== Dataset extract ==
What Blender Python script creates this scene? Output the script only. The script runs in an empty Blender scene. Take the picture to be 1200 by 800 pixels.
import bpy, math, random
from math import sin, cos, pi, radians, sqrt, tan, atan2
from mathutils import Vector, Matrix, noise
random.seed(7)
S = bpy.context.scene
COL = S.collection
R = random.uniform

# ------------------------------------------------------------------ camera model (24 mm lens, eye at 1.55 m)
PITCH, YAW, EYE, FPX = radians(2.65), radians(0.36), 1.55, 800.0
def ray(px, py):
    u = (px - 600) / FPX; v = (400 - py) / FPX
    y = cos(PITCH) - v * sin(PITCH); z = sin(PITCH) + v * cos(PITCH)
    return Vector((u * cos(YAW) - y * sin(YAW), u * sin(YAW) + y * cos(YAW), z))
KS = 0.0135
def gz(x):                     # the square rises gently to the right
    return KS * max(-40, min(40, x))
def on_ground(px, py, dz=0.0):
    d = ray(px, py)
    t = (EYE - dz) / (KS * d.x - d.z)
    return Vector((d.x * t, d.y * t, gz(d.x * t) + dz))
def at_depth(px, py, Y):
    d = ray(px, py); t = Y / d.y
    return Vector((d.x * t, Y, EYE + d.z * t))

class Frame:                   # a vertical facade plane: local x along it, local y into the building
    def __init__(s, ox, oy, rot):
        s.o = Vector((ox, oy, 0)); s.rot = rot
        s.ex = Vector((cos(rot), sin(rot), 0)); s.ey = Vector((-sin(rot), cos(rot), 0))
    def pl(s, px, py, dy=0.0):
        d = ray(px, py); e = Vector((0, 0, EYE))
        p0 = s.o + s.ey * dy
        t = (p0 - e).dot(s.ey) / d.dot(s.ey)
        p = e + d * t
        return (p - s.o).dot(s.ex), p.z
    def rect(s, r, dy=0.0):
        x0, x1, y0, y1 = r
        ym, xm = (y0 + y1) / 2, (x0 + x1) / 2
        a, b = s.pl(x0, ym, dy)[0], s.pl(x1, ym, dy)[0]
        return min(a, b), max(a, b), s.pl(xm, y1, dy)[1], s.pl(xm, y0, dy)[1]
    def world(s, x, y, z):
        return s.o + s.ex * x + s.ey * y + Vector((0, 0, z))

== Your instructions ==
Repeat the data above, word for word.

== Final result ==
What Blender Python script creates this scene? Output the script only. The script runs in an empty Blender scene. Take the picture to be 1200 by 800 pixels.
import bpy, math, random
from math import sin, cos, pi, radians, sqrt, tan, atan2
from mathutils import Vector, Matrix, noise
random.seed(7)
S = bpy.context.scene
COL = S.collection
R = random.uniform

# ------------------------------------------------------------------ camera model (24 mm lens, eye at 1.55 m)
PITCH, YAW, EYE, FPX = radians(2.65), radians(0.36), 1.55, 800.0
def ray(px, py):
    u = (px - 600) / FPX; v = (400 - py) / FPX
    y = cos(PITCH) - v * sin(PITCH); z = sin(PITCH) + v * cos(PITCH)
    return Vector((u * cos(YAW) - y * sin(YAW), u * sin(YAW) + y * cos(YAW), z))
KS = 0.0135
def gz(x):                     # the square rises gently to the right
    return KS * max(-40, min(40, x))
def on_ground(px, py, dz=0.0):
    d = ray(px, py)
    t = (EYE - dz) / (KS * d.x - d.z)
    return Vector((d.x * t, d.y * t, gz(d.x * t) + dz))
def at_depth(px, py, Y):
    d = ray(px, py); t = Y / d.y
    return Vector((d.x * t, Y, EYE + d.z * t))

class Frame:                   # a vertical facade plane: local x along it, local y into the building
    def __init__(s, ox, oy, rot):
        s.o = Vector((ox, oy, 0)); s.rot = rot
        s.ex = Vector((cos(rot), sin(rot), 0)); s.ey = Vector((-sin(rot), cos(rot), 0))
    def pl(s, px, py, dy=0.0):
        d = ray(px, py); e = Vector((0, 0, EYE))
        p0 = s.o + s.ey * dy
        t = (p0 - e).dot(s.ey) / d.dot(s.ey)
        p = e + d * t
        return (p - s.o).dot(s.ex), p.z
    def rect(s, r, dy=0.0):
        x0, x1, y0, y1 = r
        ym, xm = (y0 + y1) / 2, (x0 + x1) / 2
        a, b = s.pl(x0, ym, dy)[0], s.pl(x1, ym, dy)[0]
        return min(a, b), max(a, b), s.pl(xm, y1, dy)[1], s.pl(xm, y0, dy)[1]
    def world(s, x, y, z):
        return s.o + s.ex * x + s.ey * y + Vector((0, 0, z))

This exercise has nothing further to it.